--- start of Supplied information ---

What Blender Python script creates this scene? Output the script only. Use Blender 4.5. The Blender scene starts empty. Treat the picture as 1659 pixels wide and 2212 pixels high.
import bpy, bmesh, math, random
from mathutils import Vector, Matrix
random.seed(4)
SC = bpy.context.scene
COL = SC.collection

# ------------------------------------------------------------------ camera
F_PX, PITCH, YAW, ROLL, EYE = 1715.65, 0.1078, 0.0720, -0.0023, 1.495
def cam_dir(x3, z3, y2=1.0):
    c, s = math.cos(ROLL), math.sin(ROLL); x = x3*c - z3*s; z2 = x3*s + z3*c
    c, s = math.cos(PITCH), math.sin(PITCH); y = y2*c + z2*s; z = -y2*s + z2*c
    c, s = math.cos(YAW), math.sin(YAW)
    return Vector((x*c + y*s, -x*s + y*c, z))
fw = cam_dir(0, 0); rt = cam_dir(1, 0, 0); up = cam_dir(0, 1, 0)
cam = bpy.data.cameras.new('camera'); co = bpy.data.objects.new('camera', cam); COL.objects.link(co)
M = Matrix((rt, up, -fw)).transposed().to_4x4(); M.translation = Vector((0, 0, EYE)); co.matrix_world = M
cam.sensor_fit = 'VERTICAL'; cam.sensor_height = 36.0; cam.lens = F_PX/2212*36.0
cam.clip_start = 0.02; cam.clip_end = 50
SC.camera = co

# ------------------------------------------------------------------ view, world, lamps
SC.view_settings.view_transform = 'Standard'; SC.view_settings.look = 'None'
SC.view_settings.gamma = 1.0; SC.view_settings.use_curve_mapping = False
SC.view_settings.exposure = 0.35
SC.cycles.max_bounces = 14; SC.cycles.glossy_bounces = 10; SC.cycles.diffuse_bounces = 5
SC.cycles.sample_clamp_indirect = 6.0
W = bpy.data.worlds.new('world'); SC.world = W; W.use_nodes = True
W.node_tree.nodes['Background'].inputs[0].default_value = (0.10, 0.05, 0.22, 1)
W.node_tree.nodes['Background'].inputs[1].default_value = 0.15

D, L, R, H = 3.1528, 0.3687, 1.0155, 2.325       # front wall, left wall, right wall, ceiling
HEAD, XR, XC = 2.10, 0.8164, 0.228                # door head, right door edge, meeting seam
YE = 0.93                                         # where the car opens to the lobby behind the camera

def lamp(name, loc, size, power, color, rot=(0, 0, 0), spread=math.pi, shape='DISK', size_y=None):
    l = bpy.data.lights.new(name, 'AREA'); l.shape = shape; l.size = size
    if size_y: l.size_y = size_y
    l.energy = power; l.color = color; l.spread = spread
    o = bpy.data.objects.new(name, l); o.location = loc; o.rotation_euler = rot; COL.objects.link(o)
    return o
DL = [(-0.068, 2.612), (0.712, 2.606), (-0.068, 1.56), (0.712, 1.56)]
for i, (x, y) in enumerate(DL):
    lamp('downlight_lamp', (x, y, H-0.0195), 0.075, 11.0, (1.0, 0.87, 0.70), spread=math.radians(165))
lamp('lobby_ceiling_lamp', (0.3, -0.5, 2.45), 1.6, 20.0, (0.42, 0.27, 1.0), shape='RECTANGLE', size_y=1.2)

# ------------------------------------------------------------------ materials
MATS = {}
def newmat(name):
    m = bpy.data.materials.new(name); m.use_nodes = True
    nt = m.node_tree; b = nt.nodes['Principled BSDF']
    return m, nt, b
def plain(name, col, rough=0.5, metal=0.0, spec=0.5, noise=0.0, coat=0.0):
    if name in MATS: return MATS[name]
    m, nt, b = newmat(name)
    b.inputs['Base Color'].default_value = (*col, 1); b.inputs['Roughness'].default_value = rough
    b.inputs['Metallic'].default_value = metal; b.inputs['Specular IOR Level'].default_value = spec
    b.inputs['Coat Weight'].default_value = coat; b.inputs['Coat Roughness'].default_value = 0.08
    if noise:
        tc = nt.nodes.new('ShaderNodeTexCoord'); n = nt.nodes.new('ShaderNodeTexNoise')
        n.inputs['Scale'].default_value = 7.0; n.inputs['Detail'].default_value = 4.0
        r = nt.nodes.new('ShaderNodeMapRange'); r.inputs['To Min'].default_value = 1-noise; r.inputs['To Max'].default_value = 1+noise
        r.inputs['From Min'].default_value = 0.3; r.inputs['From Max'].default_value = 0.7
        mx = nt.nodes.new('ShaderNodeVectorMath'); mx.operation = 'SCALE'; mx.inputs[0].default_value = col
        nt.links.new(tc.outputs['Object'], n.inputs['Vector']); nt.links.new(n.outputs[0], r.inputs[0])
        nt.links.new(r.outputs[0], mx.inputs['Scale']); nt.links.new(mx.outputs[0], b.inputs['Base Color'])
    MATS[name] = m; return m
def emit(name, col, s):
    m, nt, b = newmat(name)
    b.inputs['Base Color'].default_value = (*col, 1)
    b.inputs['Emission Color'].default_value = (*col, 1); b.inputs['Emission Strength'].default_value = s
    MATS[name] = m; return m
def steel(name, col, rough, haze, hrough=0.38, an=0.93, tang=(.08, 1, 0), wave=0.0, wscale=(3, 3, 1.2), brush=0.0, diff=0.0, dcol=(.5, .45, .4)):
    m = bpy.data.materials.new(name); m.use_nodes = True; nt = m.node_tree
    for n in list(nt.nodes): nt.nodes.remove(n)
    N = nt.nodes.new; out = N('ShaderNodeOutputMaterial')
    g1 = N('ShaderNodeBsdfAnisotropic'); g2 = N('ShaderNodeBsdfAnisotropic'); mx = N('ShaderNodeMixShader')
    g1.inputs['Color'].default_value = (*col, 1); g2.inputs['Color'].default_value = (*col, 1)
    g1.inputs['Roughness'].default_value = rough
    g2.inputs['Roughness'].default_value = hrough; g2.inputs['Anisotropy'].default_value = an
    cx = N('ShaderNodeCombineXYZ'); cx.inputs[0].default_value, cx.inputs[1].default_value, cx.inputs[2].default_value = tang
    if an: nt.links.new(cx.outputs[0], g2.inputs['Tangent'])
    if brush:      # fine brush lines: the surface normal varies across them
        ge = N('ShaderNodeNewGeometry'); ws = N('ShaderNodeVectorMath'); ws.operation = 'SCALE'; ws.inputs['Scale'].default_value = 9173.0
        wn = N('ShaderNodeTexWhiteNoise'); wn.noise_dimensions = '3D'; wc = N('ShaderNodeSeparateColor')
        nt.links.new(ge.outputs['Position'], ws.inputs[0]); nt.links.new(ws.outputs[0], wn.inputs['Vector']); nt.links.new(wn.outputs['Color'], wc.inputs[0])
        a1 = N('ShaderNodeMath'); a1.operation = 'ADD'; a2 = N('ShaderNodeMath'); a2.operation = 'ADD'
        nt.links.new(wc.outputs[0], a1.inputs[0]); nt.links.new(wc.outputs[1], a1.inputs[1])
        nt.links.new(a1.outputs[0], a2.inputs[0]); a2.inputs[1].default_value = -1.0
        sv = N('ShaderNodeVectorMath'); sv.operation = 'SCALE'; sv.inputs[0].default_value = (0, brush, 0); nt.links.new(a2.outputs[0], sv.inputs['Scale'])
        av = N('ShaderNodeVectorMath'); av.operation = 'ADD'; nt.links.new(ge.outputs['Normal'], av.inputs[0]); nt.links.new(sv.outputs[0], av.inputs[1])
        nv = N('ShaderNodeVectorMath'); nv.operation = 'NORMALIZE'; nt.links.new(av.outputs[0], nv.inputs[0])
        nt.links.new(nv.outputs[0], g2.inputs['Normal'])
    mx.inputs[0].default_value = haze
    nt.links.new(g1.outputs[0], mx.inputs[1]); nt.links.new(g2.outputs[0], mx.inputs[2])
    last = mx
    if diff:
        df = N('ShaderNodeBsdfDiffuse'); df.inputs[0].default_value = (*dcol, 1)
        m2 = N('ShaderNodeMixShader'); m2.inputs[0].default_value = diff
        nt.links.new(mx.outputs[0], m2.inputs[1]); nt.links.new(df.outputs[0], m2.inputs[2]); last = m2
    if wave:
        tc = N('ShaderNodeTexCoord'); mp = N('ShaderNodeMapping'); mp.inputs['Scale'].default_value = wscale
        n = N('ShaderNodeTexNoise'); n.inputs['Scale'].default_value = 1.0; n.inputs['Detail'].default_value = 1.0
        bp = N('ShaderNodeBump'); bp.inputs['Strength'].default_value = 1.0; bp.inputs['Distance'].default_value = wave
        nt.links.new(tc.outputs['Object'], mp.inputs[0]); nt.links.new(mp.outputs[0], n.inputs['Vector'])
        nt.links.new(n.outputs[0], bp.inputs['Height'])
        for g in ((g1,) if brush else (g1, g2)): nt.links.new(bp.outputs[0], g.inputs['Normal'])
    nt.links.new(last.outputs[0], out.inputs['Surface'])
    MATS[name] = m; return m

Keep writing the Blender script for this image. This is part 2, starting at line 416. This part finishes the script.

--- end of Supplied information ---

- _Prompt_:
Begin at the first line of the records above and quote every line verbatim through the one that contains "COL = SC.collection".

- _Output below_:
What Blender Python script creates this scene? Output the script only. Use Blender 4.5. The Blender scene starts empty. Treat the picture as 1659 pixels wide and 2212 pixels high.
import bpy, bmesh, math, random
from mathutils import Vector, Matrix
random.seed(4)
SC = bpy.context.scene
COL = SC.collection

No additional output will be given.